Taylor also reported successes with e-learning programs for Reuters journalists, which are designed by their colleagues and managed on Oracle’s learning management system. “We have not gone off and bought this stuff off the shelf,” he said. “I’ve developed a host of subject-matter experts, walked them through how to author e-learning, held their hands as they’ve done it, and helped them proofread it, get it developed on Flash and post it online. That adds a lot of credibility to what we’re doing in the journalism group. Of our staff of 2,300 journalists, we completed about 5,500 e-learning modules last year, which is just over two per person. This year, we’re aiming for three per person. These figures are more than the rest of the company combined.” The consumption numbers are especially significant because journalists generally are less receptive to it by nature, he added. “I think journalists are very hesitant—they don’t like new systems or technology. They just want to do their job. Journalists really can’t be bothered with going online and learning stuff when there’s breaking news.”
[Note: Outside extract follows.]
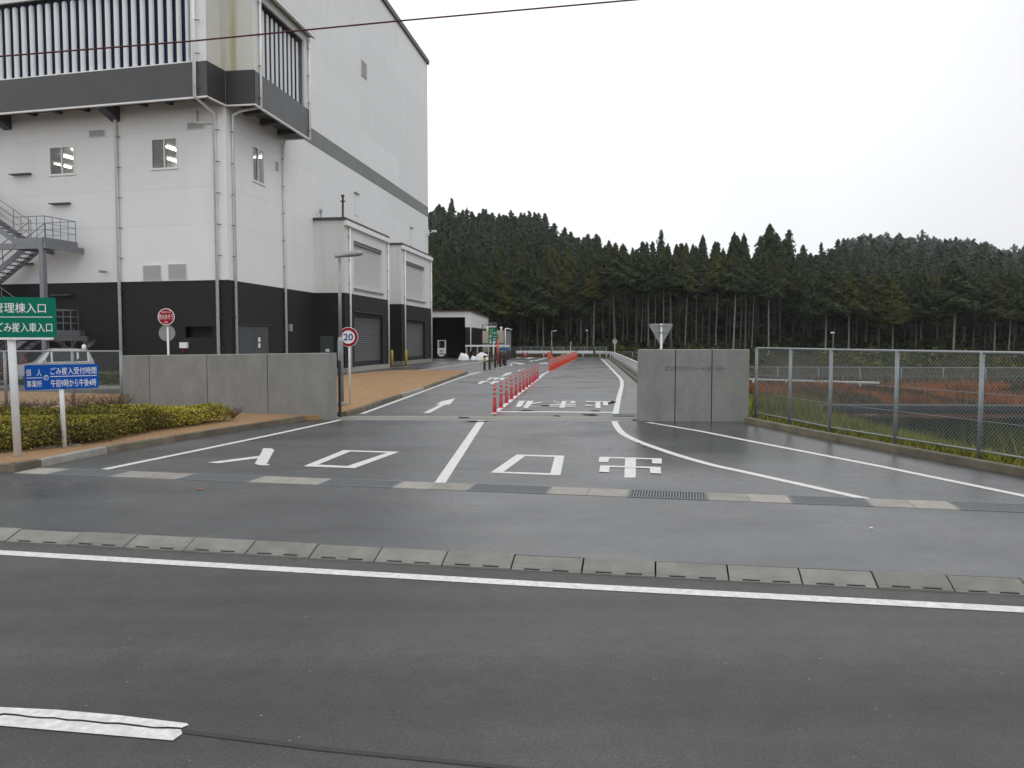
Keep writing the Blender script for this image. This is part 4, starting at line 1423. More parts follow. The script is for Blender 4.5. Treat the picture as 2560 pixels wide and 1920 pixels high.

In the next five years, Taylor plans to improve assessment of employee education and enhance management and mid- to senior-level career development programs within Reuters’ content division. His most ambitious idea, though, might be the creation of an externally focused profit-and-loss learning center, based on current and future internal offerings, that issues Reuters diplomas to customers outside the organization. “I don’t know how we’d price this or what the market’s like, but I really think we have some unique training content,” he said. “If we could manage it better and make it into reusable learning objects, I think it would be pretty easy for us to do either an online or a blended Reuters University. I don’t know how much money there is to make there, but I’d like to find out.”